TASK DATA:

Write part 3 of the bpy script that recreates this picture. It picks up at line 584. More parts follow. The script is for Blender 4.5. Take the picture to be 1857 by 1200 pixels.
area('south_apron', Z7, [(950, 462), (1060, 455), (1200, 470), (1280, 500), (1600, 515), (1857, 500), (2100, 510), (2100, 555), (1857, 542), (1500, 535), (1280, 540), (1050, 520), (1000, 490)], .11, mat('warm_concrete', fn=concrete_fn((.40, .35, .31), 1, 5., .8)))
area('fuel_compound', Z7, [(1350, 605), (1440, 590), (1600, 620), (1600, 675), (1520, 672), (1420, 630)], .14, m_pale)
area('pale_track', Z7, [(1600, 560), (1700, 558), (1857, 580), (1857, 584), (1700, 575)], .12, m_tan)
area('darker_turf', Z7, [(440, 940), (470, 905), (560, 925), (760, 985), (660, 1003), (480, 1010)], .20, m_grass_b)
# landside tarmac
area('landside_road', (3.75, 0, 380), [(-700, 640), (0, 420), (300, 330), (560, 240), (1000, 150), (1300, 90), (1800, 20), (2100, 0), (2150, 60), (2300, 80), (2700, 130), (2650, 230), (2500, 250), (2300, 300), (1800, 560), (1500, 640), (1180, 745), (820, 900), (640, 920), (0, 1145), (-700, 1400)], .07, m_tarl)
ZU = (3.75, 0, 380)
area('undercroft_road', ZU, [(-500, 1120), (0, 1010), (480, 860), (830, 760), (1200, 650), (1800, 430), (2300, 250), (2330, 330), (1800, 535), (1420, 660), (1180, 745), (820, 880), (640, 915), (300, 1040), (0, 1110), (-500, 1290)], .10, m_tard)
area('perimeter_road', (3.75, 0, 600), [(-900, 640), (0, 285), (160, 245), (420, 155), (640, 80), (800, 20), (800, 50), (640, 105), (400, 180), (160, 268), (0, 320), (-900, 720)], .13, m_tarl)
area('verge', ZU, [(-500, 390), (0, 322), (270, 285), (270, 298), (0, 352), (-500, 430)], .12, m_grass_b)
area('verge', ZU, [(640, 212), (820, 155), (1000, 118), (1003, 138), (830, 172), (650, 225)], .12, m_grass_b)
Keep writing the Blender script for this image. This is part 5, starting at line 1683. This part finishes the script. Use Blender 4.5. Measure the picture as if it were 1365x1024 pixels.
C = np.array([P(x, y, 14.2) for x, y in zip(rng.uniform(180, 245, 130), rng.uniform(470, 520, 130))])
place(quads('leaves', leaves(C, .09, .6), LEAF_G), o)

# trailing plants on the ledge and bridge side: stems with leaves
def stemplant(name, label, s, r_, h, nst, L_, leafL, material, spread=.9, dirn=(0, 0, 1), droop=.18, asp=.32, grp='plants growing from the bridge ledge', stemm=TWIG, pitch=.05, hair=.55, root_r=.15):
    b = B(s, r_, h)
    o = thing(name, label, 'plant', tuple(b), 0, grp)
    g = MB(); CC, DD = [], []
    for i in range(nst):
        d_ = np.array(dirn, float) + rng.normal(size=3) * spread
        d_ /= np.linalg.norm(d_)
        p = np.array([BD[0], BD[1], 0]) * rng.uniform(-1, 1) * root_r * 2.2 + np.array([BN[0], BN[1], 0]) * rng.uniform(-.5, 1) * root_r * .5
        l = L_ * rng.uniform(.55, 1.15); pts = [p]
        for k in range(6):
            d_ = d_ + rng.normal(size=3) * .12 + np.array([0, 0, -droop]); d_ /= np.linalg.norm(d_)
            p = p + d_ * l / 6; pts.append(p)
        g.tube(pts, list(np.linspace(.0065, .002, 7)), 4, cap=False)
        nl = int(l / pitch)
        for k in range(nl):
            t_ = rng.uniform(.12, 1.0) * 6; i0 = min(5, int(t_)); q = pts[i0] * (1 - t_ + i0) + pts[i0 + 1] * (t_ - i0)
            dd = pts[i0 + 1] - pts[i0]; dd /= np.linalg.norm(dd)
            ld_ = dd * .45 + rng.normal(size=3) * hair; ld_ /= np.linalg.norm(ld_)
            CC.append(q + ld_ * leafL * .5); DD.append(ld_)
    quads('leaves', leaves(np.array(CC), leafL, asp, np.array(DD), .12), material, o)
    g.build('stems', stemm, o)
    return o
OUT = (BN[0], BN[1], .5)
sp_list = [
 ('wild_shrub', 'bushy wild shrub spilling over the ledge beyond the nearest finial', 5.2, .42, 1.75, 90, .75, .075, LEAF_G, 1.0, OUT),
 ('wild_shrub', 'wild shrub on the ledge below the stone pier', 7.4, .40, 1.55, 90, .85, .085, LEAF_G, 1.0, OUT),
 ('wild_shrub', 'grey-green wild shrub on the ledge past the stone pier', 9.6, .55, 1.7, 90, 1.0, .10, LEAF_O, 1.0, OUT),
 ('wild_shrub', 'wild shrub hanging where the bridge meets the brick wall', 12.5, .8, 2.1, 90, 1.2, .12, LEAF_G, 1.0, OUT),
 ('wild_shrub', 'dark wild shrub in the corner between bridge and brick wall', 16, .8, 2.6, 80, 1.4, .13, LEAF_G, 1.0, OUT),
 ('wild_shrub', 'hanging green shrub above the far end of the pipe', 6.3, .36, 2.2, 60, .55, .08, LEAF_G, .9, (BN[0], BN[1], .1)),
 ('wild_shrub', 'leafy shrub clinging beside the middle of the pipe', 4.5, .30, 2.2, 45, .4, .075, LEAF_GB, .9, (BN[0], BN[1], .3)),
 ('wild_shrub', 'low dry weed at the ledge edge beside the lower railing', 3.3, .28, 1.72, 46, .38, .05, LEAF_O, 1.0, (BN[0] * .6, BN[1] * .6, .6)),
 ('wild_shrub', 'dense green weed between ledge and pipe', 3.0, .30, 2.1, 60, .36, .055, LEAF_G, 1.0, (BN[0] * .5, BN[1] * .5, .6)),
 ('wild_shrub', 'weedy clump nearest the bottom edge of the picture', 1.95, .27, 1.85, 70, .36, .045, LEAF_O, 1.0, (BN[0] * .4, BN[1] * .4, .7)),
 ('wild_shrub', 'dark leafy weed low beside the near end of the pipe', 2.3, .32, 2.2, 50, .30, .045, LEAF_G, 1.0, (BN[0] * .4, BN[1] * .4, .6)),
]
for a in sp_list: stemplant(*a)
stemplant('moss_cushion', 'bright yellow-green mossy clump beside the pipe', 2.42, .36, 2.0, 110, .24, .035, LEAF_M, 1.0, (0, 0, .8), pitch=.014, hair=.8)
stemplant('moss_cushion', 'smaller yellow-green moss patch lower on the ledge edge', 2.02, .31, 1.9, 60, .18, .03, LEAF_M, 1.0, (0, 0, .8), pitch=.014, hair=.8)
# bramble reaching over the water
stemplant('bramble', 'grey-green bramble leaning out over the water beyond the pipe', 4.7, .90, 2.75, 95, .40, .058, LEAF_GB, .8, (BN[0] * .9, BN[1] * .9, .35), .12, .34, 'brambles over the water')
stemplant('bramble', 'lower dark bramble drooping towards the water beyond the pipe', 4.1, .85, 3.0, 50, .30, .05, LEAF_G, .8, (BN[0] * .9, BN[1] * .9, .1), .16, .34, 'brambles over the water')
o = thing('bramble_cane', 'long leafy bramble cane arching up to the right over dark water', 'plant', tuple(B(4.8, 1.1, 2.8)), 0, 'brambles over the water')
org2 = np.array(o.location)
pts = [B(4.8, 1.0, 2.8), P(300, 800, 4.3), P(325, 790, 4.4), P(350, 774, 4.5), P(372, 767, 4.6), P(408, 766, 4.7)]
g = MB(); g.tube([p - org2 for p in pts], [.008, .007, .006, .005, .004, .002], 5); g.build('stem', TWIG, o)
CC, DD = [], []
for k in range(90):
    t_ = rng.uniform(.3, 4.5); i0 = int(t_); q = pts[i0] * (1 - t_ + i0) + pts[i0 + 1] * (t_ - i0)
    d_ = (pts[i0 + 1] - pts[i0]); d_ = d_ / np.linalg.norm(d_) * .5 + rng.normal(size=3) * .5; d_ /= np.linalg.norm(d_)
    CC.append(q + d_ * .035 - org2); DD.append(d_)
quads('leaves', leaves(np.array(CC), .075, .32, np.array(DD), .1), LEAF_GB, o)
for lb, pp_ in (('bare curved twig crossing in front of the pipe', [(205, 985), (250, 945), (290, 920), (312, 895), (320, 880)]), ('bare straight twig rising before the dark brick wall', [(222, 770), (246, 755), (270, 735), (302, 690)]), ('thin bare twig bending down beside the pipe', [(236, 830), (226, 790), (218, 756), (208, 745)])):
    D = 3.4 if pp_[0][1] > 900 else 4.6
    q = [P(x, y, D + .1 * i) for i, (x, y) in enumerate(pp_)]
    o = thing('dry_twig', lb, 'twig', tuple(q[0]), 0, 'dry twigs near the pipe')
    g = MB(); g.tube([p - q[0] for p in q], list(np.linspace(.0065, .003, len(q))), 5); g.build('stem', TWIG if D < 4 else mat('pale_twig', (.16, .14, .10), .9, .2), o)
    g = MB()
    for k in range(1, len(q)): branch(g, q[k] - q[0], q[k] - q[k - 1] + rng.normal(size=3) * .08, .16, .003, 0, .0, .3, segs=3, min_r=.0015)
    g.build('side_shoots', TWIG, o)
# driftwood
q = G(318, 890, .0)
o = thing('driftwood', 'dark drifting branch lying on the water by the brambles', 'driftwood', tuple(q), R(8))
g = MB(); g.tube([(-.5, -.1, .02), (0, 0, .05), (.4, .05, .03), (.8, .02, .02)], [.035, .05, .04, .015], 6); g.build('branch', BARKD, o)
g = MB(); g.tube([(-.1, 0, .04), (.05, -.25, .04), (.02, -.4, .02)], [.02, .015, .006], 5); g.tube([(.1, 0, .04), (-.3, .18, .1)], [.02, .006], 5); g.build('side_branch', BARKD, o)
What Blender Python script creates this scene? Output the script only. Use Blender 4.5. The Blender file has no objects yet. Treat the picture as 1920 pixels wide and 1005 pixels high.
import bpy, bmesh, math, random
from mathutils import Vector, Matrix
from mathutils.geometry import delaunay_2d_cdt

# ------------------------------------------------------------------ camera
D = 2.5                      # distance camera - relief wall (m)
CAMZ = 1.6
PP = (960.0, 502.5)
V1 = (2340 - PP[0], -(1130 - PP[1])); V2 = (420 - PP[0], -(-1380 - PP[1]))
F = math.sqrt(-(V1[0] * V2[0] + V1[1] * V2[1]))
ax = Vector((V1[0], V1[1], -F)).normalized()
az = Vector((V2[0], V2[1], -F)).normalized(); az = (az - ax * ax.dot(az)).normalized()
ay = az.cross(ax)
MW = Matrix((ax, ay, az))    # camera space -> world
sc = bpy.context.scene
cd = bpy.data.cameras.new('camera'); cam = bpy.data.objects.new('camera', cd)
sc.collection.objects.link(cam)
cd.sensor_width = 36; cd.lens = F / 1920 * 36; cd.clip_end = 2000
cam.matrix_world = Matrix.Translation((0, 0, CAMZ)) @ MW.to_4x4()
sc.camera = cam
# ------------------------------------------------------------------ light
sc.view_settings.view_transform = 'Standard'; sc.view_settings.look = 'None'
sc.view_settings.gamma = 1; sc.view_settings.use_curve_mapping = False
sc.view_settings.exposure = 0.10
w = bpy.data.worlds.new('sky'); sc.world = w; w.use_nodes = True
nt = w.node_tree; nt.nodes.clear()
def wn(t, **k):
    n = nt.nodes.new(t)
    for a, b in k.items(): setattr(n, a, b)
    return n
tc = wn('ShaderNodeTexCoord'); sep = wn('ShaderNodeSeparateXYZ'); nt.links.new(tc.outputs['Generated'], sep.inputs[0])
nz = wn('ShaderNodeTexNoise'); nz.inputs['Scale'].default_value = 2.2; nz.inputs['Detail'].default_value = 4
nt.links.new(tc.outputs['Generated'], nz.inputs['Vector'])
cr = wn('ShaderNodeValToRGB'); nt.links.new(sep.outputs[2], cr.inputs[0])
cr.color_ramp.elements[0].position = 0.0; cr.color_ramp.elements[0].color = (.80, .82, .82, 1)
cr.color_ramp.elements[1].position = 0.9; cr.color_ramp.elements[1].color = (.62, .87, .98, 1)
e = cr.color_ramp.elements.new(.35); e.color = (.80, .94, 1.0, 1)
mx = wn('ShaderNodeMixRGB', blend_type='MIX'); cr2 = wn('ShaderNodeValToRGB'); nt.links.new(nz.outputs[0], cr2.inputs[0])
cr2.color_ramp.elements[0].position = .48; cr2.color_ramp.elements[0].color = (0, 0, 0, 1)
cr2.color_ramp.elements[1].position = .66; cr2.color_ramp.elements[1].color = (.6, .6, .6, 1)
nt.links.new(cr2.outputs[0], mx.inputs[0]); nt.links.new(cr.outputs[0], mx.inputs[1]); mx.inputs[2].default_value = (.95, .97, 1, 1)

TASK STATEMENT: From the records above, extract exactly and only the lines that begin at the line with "What Blender Python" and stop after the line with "from mathutils.geometry import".

EXERCISE SOLUTION:
What Blender Python script creates this scene? Output the script only. Use Blender 4.5. The Blender file has no objects yet. Treat the picture as 1920 pixels wide and 1005 pixels high.
import bpy, bmesh, math, random
from mathutils import Vector, Matrix
from mathutils.geometry import delaunay_2d_cdt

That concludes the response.